With the clock winding down on the fading Flyers and the Stanley Cup all buffed and shiny, Ville Leino made another dazzling rush with the puck and Scott Hartnell scored and the game moved into overtime. And after all the Flyers had accomplished this spring, why not, eh? But Chicago's Patrick Kane put an end to those dreams.


Starting in the Game 5 blowout and continuing last night, the Hawks looked like the fresher team with more jump, getting to more loose pucks and winning puck battles along the boards. That translated into a 17-7 Chicago shot advantage after one period and 27-13 after two periods. There was a growing realization that the Flyers might have hit the wall after a playoff run for the ages.


After a huge Mike Richards hit reignited the building, Danny Briere scored at 8:00 of the second period, after a gorgeous move by Ville Leino, to give the Flyers a 2-1 lead. If momentum ever were to take over, this looked to be the time. But Chicago's Patrick Sharp scored 1:58 later to tie the score.
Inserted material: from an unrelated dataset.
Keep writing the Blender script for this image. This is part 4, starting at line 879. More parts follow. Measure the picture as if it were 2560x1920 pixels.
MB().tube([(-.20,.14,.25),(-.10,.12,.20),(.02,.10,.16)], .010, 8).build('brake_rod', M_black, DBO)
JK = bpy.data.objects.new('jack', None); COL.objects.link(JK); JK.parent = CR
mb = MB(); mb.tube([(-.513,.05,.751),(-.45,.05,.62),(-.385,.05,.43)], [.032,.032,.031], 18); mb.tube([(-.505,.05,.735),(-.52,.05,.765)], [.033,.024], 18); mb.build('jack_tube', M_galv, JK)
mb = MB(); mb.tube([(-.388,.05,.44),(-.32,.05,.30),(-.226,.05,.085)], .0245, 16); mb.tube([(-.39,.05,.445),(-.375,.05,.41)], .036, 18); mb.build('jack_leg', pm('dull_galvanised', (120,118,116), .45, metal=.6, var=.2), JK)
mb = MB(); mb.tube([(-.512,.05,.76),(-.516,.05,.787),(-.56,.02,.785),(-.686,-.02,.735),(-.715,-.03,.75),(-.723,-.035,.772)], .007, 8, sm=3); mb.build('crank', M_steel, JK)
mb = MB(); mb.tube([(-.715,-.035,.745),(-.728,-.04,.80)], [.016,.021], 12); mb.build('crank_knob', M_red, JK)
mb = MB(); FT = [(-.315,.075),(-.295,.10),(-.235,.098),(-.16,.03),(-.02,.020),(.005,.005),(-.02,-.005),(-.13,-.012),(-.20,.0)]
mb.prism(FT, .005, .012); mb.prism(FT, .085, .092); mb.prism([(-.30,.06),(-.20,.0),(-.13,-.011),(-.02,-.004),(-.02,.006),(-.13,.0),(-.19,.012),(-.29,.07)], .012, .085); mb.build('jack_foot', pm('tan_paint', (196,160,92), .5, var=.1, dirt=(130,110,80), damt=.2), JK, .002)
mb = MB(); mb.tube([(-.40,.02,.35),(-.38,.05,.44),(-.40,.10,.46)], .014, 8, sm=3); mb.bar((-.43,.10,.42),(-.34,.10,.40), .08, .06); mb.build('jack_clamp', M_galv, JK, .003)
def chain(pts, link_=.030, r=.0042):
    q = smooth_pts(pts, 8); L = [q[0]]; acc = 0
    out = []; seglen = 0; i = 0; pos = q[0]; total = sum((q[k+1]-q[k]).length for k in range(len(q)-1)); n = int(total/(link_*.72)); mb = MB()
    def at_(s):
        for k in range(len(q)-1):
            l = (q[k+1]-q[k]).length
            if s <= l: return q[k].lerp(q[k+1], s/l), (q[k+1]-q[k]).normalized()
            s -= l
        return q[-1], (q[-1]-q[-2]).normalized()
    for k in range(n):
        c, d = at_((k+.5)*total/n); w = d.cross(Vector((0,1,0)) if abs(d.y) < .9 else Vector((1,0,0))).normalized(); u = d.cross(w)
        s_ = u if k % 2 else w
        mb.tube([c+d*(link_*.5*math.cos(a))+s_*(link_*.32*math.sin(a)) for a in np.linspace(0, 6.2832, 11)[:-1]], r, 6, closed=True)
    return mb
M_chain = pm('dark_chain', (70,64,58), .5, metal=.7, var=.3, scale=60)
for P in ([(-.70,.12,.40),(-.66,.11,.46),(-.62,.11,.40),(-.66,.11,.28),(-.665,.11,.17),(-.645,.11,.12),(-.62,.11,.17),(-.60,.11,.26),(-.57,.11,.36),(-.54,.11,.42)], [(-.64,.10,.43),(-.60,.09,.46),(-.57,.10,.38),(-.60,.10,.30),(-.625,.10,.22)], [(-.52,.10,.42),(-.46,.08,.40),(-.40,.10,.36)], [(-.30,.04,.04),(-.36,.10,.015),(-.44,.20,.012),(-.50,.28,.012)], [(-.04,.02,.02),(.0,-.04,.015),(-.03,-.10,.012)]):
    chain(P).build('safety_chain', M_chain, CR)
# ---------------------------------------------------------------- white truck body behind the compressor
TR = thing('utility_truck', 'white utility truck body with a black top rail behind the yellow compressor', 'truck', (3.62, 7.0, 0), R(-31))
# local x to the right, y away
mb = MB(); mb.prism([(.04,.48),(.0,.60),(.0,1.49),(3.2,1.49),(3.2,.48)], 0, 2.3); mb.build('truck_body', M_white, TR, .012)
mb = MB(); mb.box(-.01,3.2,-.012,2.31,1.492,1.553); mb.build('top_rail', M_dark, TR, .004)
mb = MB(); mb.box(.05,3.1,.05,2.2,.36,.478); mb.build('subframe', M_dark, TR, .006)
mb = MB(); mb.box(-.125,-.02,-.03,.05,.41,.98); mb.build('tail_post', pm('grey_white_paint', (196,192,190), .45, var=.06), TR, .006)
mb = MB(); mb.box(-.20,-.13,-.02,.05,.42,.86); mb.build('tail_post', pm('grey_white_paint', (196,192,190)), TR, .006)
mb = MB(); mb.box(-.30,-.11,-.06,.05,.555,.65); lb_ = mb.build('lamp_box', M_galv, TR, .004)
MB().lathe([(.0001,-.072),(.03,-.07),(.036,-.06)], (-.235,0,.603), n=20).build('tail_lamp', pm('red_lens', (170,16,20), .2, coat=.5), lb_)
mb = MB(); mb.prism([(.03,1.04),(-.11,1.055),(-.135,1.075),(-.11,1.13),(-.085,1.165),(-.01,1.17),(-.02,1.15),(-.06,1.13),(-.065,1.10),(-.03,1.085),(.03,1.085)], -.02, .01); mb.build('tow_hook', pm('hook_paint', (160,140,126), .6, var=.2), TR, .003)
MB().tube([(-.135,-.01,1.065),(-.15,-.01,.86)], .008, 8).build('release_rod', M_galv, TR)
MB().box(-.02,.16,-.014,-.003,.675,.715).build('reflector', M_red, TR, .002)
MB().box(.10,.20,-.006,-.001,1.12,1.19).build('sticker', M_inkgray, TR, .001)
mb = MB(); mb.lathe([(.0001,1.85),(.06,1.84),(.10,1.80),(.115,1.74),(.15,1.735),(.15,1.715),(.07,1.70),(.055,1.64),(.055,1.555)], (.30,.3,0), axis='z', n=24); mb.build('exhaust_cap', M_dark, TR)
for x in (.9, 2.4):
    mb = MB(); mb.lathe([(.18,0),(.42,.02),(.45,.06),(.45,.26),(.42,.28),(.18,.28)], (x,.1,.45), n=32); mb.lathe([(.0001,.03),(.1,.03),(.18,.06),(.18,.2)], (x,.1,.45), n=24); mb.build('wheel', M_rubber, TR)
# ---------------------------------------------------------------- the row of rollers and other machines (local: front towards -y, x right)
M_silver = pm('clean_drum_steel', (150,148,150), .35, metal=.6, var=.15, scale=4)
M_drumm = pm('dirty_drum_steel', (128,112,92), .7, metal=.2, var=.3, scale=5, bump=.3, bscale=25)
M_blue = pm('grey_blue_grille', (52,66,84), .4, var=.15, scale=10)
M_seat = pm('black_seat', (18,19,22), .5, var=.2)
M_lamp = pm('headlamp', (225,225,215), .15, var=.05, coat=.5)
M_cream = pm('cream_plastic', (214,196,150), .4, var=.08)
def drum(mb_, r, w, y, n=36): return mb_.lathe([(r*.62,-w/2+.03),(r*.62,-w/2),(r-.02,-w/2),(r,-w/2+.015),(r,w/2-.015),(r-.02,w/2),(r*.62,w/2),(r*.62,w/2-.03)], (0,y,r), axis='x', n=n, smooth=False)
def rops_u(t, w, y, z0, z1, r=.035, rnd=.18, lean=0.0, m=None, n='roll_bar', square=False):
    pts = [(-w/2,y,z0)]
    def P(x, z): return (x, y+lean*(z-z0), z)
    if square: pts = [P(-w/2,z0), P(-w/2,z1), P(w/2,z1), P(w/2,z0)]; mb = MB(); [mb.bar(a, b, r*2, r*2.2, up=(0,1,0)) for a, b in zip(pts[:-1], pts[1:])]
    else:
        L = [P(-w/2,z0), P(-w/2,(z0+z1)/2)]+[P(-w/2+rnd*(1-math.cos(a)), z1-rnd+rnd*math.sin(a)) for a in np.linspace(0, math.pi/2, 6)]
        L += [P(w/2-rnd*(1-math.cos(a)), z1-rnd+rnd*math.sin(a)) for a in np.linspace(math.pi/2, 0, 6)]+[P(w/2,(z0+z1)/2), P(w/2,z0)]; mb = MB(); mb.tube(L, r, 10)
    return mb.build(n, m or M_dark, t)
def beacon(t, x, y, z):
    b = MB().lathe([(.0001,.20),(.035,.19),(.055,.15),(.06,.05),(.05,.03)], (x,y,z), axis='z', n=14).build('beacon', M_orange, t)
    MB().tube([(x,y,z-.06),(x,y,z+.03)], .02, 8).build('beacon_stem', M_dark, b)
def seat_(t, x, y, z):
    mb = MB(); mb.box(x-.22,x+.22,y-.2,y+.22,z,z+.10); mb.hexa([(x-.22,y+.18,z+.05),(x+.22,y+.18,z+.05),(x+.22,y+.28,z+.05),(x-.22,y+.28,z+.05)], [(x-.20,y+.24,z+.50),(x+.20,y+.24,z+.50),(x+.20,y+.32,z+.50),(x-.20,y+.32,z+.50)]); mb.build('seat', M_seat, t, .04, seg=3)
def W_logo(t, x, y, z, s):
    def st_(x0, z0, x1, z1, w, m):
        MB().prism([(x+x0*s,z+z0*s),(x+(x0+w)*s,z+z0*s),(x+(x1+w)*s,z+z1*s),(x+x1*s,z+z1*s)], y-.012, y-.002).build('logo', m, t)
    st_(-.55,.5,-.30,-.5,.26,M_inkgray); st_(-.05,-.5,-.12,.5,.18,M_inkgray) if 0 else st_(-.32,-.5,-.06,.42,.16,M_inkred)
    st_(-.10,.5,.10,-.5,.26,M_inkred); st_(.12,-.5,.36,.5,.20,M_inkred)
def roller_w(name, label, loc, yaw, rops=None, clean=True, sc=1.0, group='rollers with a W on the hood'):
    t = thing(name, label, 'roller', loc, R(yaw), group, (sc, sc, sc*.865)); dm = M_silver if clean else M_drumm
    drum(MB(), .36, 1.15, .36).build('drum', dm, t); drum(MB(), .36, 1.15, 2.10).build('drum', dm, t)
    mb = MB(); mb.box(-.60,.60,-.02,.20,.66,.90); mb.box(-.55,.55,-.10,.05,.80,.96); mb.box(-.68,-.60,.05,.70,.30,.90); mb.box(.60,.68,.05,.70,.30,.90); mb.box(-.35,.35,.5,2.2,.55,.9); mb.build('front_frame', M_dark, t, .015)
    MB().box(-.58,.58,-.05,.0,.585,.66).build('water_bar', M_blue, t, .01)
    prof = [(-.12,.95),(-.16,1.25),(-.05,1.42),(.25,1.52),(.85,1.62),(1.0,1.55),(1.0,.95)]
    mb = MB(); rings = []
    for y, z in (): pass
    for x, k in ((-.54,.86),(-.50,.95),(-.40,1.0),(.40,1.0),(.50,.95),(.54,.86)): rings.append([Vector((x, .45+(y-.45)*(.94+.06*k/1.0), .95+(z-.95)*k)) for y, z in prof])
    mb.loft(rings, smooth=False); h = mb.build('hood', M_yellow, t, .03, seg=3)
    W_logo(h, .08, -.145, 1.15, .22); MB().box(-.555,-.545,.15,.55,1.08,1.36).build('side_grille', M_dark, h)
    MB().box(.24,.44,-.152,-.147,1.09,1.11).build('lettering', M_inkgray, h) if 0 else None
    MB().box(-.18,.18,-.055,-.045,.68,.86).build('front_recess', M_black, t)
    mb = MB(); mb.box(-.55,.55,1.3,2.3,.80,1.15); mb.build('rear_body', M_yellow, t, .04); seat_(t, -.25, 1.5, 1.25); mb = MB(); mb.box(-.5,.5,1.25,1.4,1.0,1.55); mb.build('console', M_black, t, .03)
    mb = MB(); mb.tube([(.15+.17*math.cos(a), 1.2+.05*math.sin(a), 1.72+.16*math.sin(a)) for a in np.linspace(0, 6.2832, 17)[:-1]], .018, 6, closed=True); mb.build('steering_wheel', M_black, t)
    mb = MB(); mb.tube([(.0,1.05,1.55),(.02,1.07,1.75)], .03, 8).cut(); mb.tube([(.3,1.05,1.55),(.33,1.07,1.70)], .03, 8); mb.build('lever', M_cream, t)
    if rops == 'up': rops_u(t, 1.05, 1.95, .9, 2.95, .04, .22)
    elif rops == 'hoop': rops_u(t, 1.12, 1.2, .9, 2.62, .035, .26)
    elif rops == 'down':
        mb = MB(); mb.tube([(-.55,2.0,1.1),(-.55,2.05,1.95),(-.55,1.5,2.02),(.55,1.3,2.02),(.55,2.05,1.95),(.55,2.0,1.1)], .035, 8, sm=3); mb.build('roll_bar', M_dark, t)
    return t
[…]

The Hawks won the series. It was no fluke. They deserved it. The Flyers will reflect and know that even as the second-best team, they could have won the Stanley Cup. Looking back, the first two games in Chicago were the ones that got away from the Flyers. Both were winnable. Neither was. The feeling was those losses would come back to haunt the Flyers. They did.


When you make the Cup finals, "next year" is a mere 4 months away. The Flyers should be able to build off this wholly unpredictable playoff run. Their top forwards are young and can really play. In Michael Leighton, the Flyers have a quality goaltender. They need defensive help. If you're barely playing two of your defensemen, there needs to be improvement. In getting this far, the Flyers endeared themselves to an already adoring fan base and brought along many new fans who were in it for the excitement, but might have learned to love the hockey along the way.